Mine for them was hiding under the tree and thus was one of the last opened. My drawing of the Hobbit House went over rather better than my singing did, I think. And it seems to be rather appropriate, since most of the walls of the house are hung with contributions from friends and family. I immediately told them I’d need to take it back to Oxford to get it framed, but Lukas’s father said no, no, they’d get it done.

Maybe that’s better anyway. They can choose the frame style and mat color to match their décor-- or maybe choose not to hang it at all.

After presents were all opened there was more wine and more cookies and playing with the bird, who’d been let out of his cage. Me, I did not venture to pet him. Would like to keep my fingers.

The household retired to bed around 11:00, whereupon I discovered something very awkward-- Lukas’s mother had been kind enough to wash all my dirty clothes today, but she doesn’t have a clothes dryer.‡ Therefore my flannel nightgown was still very wet and I had no idea where my cotton boatneck shirt, which would’ve done to sleep in, had been hung to dry, let alone the underwear which I would need in the morning.

I finally decided to make do sleeping in my bathrobe, not being comfortable sleeping in nothing, but it was a pis aller.

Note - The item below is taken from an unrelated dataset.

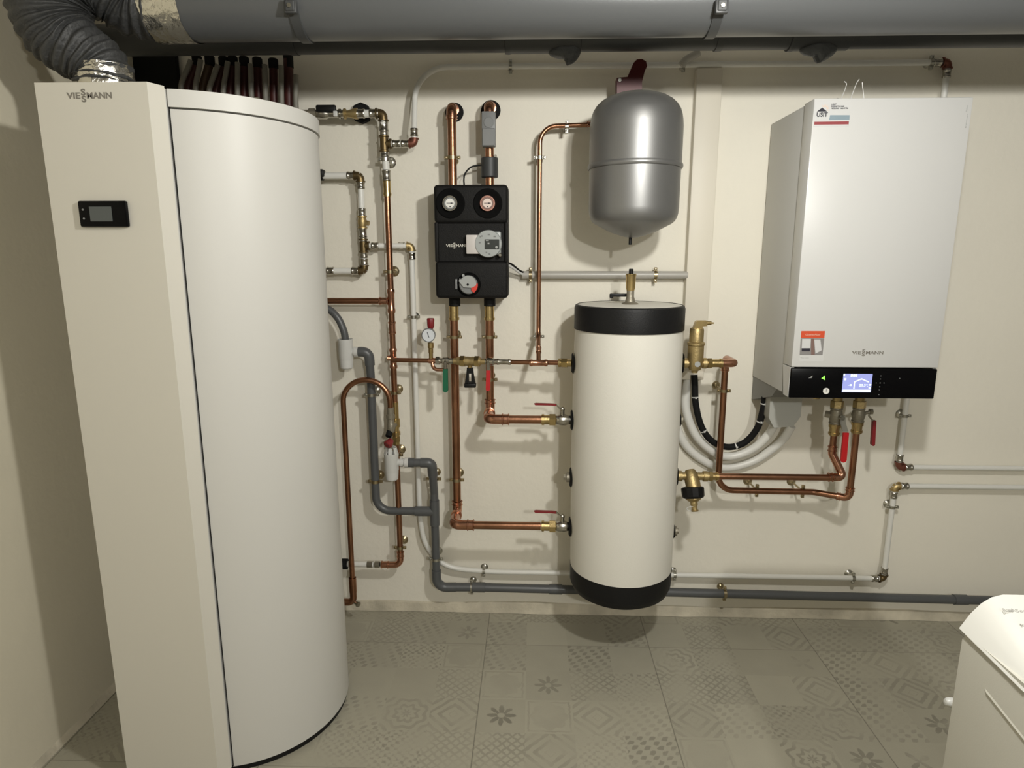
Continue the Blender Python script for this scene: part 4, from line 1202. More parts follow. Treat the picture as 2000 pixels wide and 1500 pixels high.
build('pipe', MB().cyl(lp(964), lp(1096), .0082), M['copper'], fr)
build('coupling', coupling(MB(), lp(984), LX, .0084, .05), M['nickel'], fr)
build('union', MB().cyl(lp(1092), LB, .0125).hexnut(lp(1097), lp(1108), .0165).ring(lp(1093), LX, .0105, .0045, .008), M['brass'], fr)
# gauge with red cap
g0 = lp(842)
sg = thing('safety_gauge', 'small round pressure gauge with red cap on the feed line', 'gauge', g0)
gz = lambda y: at(838, y, .125).z
build('gauge_stem', MB().lathe((g0.x, g0.y, 0), (0, 0, 1), [(0, g0.z), (.0075, g0.z), (.0075, gz(690)), (.0085, gz(689)), (.0085, gz(680)), (.0105, gz(679)), (.0105, gz(669)), (.0, gz(668))], 20), M['brass'], sg)
c = at(835, 655, .14)
gb = build('gauge_case', MB().lathe((c.x, -.115, c.z), (0.12, -1, 0), [(0, 0), (.0235, 0), (.0245, .002), (.0245, .024), (.022, .026), (.0215, .0245), (0, .0245)], 36), M['mid_grey'], sg)
dn = Vector((.12, -1, 0)).normalized()
dc_ = Vector((c.x, -.115, c.z)) + dn * .0246
build('dial', MB().lathe(dc_, dn, [(0, .0004), (.0213, .0003), (.0213, -.0005)], 32), M['dial_blue'], gb)
u_ = Vector((1, .12, 0)).normalized()
nd = [dc_ + dn * .0006 + u_ * a_ * .001 + Vector((0, 0, 1)) * b_ * .001 for a_, b_ in ((-5, 12), (-3.2, 12), (3.4, -8), (1.2, -8))]
build('needle', MB().prism(nd, dn * .0008), M['ink'], gb)
build('red_cap', MB().lathe((g0.x, -.118, 0), (0, 0, 1), [(0, gz(643)), (.008, gz(643)), (.0125, gz(637)), (.0135, gz(624)), (.012, gz(622)), (0, gz(621.5))], 8), M['red_dark'], sg)
# green valve, check valve with black handle, red valve
gv = thing('ball_valve', 'small nickel ball valve with hanging green handle on the feed line', 'valve', lp(872))
build('valve_body', MB().cyl(lp(852), lp(886), .0105).hexnut(lp(852), lp(859), .0155).lathe(lp(864), LX, [(0, 0), (.010, 0), (.0145, .004), (.0145, .022), (.010, .028), (0, .028)], 26), M['nickel'], gv)
hp0 = lp(871) + Vector((0, -.017, -.014))
hd = grip(MB(), hp0 + Vector((0, 0, -.012)), hp0 + Vector((-.001, 0, -.095)), .0185, .012)
build('handle_arm', MB().box(hp0 + Vector((-.006, -.003, -.022)), hp0 + Vector((.006, .003, .016)), .002, 1).cyl(lp(871), hp0 + Vector((0, 0, .012)), .006), M['nickel'], gv)
g_ = build('handle_grip', hd, M['green'], gv); g_['label'] = 'green grip'
cv = thing('check_valve', 'brass double check valve with black drain handle on the feed line', 'valve', lp(915))
mb = MB().cyl(lp(884), lp(948), .0105)
mb.lathe(lp(892), LX, [(0, 0), (.013, 0), (.0135, .006), (.0165, .012), (.0165, .042), (.0155, .052), (.0165, .056), (.0165, .082), (.012, .088), (0, .088)], 30)
build('valve_body', mb, M['brass_cast'], cv)
mb = MB().hexnut(lp(900), lp(908), .0205).hexnut(lp(928), lp(936), .0205)
build('union_nut', mb, M['brass'], cv)
h0 = lp(918) + Vector((0, -.004, -.017))
build('handle_neck', MB().cyl(h0 + Vector((0, 0, .004)), h0 + Vector((0, 0, -.008)), .008), M['brass'], cv)
hz_ = h0.z - .005
mb = MB()
def yy(w0, w1, za, zb, tk=.016):
    return [(h0.x - w0, h0.y + tk / 2, za), (h0.x + w0, h0.y + tk / 2, za), (h0.x + w1, h0.y + tk / 2, zb), (h0.x - w1, h0.y + tk / 2, zb)]
mb.prism(yy(.0105, .0125, hz_, hz_ - .020), (0, -.016, 0))
mb.prism([(h0.x - .0125, h0.y + .008, hz_ - .020), (h0.x - .0045, h0.y + .008, hz_ - .020), (h0.x - .0045, h0.y + .008, hz_ - .052), (h0.x - .0185, h0.y + .008, hz_ - .056)], (0, -.016, 0))
mb.prism([(h0.x + .0125, h0.y + .008, hz_ - .020), (h0.x + .0045, h0.y + .008, hz_ - .020), (h0.x + .0045, h0.y + .008, hz_ - .052), (h0.x + .0185, h0.y + .008, hz_ - .056)], (0, -.016, 0))
mb.prism(yy(.0045, .0045, hz_ - .050, hz_ - .056), (0, -.016, 0))
mb.box((h0.x - .0205, h0.y - .012, hz_ - .070), (h0.x + .0205, h0.y + .012, hz_ - .055), .003, 2)
build('drain_handle', mb, M['black'], cv)
rv = thing('ball_valve', 'small nickel ball valve with hanging red handle on the feed line', 'valve', lp(956))
build('valve_body', MB().cyl(lp(943), lp(976), .0100).lathe(lp(950), LX, [(0, 0), (.010, 0), (.0145, .004), (.0145, .024), (.010, .03), (0, .03)], 26), M['nickel'], rv)
hp0 = lp(954) + Vector((0, -.016, -.014))
build('handle_arm', MB().box(hp0 + Vector((-.006, -.003, -.018)), hp0 + Vector((.006, .003, .016)), .002, 1).cyl(lp(954), hp0 + Vector((0, 0, .012)), .006), M['nickel'], rv)
g_ = build('handle_grip', grip(MB(), hp0 + Vector((.001, .0, -.014)), hp0 + Vector((-.001, -.004, -.086)), .0155, .012), M['red'], rv); g_['label'] = 'red grip'

# ================================================================== tall copper riser beside the heat pump
RX = (at(759.5, 400, .07).x + at(768, 760, .07).x + at(779, 1000, .07).x) / 3
RR = .0108
zz7 = lambda y: at(768, y, .07).z
zb_ = zz7(1103)
riser = thing('copper_pipe', 'tall copper riser pipe on the wall right beside the heat pump', 'pipe', (RX, -.07, zb_))
build('pipe', MB().cyl((RX, -.07, zz7(372)), (RX, -.07, zb_ + .035), RR, seg=22), M['copper'], riser)
zt_ = zz7(588)
build('branch_pipe', MB().tube([(HX + .03, -HD + HR - .004, zt_), (HX + .03, -.07, zt_), (RX - .015, -.07, zt_)], RR, .04, 18), M['copper'], riser)
build('tee', coupling(coupling(MB(), (RX, -.07, zt_), (0, 0, 1), RR, .085), (RX - .026, -.07, zt_), (1, 0, 0), RR, .034), M['copper_bright'], riser)
zf = LA.z
build('tee', coupling(MB(), (RX, -.07, zf), (0, 0, 1), RR, .075).cyl((RX, -.07, zf), LA + LX * .012, .0105).cyl((RX, -.07, zf), (RX - .022, -.075, zf + .002), .0095), M['copper_bright'], riser)
for y in (672, 640): build('coupling', coupling(MB(), (RX, -.07, zz7(y)), (0, 0, 1), RR, .045), M['copper_bright'], riser) if y == 640 else None
build('brass_adapter', MB().cyl((RX, -.07, zz7(352)), (RX, -.07, zz7(384)), RR * 1.2).ring((RX, -.07, zz7(379)), (0, 0, 1), RR, .004, .008), M['brass'], riser)
build('brass_tee', MB().cyl((RX, -.07, zz7(785)), (RX, -.07, zz7(868)), RR * 1.18).ring((RX, -.07, zz7(826)), (0, 0, 1), RR, .0055, .03).ring((RX, -.07, zz7(846)), (0, 0, 1), RR, .006, .012).hexnut((RX, -.07, zz7(852)), (RX, -.07, zz7(862)), .0155), M['brass'], riser)
mb = MB().tube([(RX, -.07, zb_ + .055), (RX, -.07, zb_), (RX - .07, -.07, zb_)], RR * 1.15, .026, 20)
coupling(mb, (RX, -.07, zb_ + .045), (0, 0, 1), RR * 1.05, .022); coupling(mb, (RX - .062, -.07, zb_), (1, 0, 0), RR * 1.05, .03)
build('elbow', mb, M['copper_bright'], riser)
# low connection towards the heat pump
xq = lambda p: at(p, 1103, .07).x
lc = thing('composite_pipe', 'short white pipe with black sleeve at the foot of the copper riser', 'pipe', (xq(700), -.07, zb_))
build('pipe', MB().tube([(HX + .03, -HD + HR - .004, zb_), (HX + .03, -.07, zb_), (xq(730), -.07, zb_)], .0110, .04, 18), M['mlc'], lc)
build('press_sleeve', MB().ring((xq(723), -.07, zb_), (1, 0, 0), .0112, .0022, .022).ring((xq(737), -.07, zb_), (1, 0, 0), .009, .0045, .018), M['nickel'], lc)
build('sleeve', MB().cyl((HX + .10, -.07, zb_), (xq(679), -.07, zb_), .0205), M['rubber'], lc)
# loop pipe from the safety valve down to the floor
LD = .115
xl = (at(676, 850, LD).x + at(682, 1050, LD).x) / 2
xr = at(762, 790, LD).x
za_ = at(715, 742, LD).z
lr = .0098
loop = thing('copper_pipe', 'thin copper pipe bent in an arch down to the heat pump foot', 'pipe', (xl, -LD, .1))
zl = at(684, 1176, LD).z
mid = (xl + xr) / 2; ra = (xr - xl) / 2
arcp = [Vector((mid - ra * math.cos(PI * k / 20), -LD, za_ - ra * .95 + ra * .95 * math.sin(PI * k / 20))) for k in range(21)]
pts = [Vector((HX + .17, -LD - .02, zl)), Vector((xl - .03, -LD, zl)), Vector((xl, -LD, zl + .03))]
lpz = fillet([Vector((HX + .03, -HD + HR - .004, zl)), Vector((HX + .03, -LD, zl)), Vector((xl, -LD, zl)), Vector((xl, -LD, zl + .1))], .03) + arcp + [Vector((xr, -LD, at(765, 800, LD).z)), Vector((xr, -LD + .01, at(766, 822, LD).z))]
build('pipe', MB().sweep(lpz, lr, 18), M['copper'], loop)
mb = coupling(MB(), (xl, -LD, at(683, 1142, LD).z), (0, 0, 1), lr * 1.25, .06, False)
mb.tube([(xl - .05, -LD, zl), (xl, -LD, zl), (xl, -LD, zl + .045)], lr * 1.35, .022, 18)
build('elbow', mb, M['copper'], loop)
build('drain_cock', MB().cyl((xl, -LD, zl + .002), (xl + .022, -LD - .012, zl - .002), .006).hexnut((xl + .016, -LD - .009, zl - .001), (xl + .024, -LD - .013, zl - .002), .011), M['nickel'], loop)
# safety valve with red knob
sf = thing('safety_valve', 'brass safety valve with dark red knob above the lower white funnel', 'valve', (xr, -LD, at(766, 850, LD).z))
zs = lambda y: at(766, y, LD).z
build('valve_body', MB().lathe((xr, -LD, 0), (0, 0, 1), [(0, zs(844)), (.012, zs(844)), (.0145, zs(838)), (.0145, zs(828)), (.0125, zs(826)), (.0125, zs(818)), (.0155, zs(817)), (.0155, zs(810)), (.012, zs(808)), (.012, zs(796)), (0, zs(796))], 26)
      .cyl((xr, -LD, zs(834)), (RX, -.07, zs(834)), .011), M['bronze'], sf)
build('outlet', MB().cyl((xr - .004, -LD - .004, zs(842)), (xr - .007, -LD - .018, zs(850)), .0115), M['rubber'], sf)
c = at(760, 865, LD + .02)
build('knob', MB().lathe(c, (-.35, -.6, -.45), [(0, -.016), (.008, -.016), (.0115, -.012), (.0165, .004), (.0165, .011), (.013, .014), (.006, .014), (0, .011)], 10), M['red_knob'], sf, sharp=40)

# ================================================================== white composite pipes
def mpipe(px, py, d): return at(px, py, d)
MR = .0095
def press(mb, c, ax, r=.0125, L=.026):
    c, ax = Vector(c), Vector(ax).normalized()
    return mb.lathe(c, ax, [(.006, -L / 2), (r, -L / 2), (r + .0012, -L / 2 + .002), (r + .0012, -L / 2 + .005), (r, -L / 2 + .007), (r, L / 2 - .007), (r + .0012, L / 2 - .005), (r + .0012, L / 2 - .002), (r, L / 2), (.006, L / 2)], 24)
def body_elbow(mb, a, p, b, r=.0125, leg=.022):
    p = Vector(p); d1, d2 = pdir(p, a), pdir(p, b)
    mb.tube([p + d1 * leg, p, p + d2 * leg], r, .012, 18)
    for d in (d1, d2):
        mb.lathe(p + d * leg, d, [(.006, -.004), (r + .0035, -.004), (r + .0035, .0), (.006, .0)], 22)
    return mb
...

I’m afraid I retired in a very uncomfortable state, especially inside me: I wish I were pretty, I wish I could sing properly, I wish now I were ten years younger and could go back and do everything right, I wish I never had to cause anyone any trouble . . .

____________________________
†My voice teacher at KU
‡They had the typical European drying room, where wet or spin-dried semi-wet clothes could be hung on racks or laid flat on slatted wooden shelves and take advantage of the heat emanating from the not-highly-efficient, uninsulated furnace and water heater.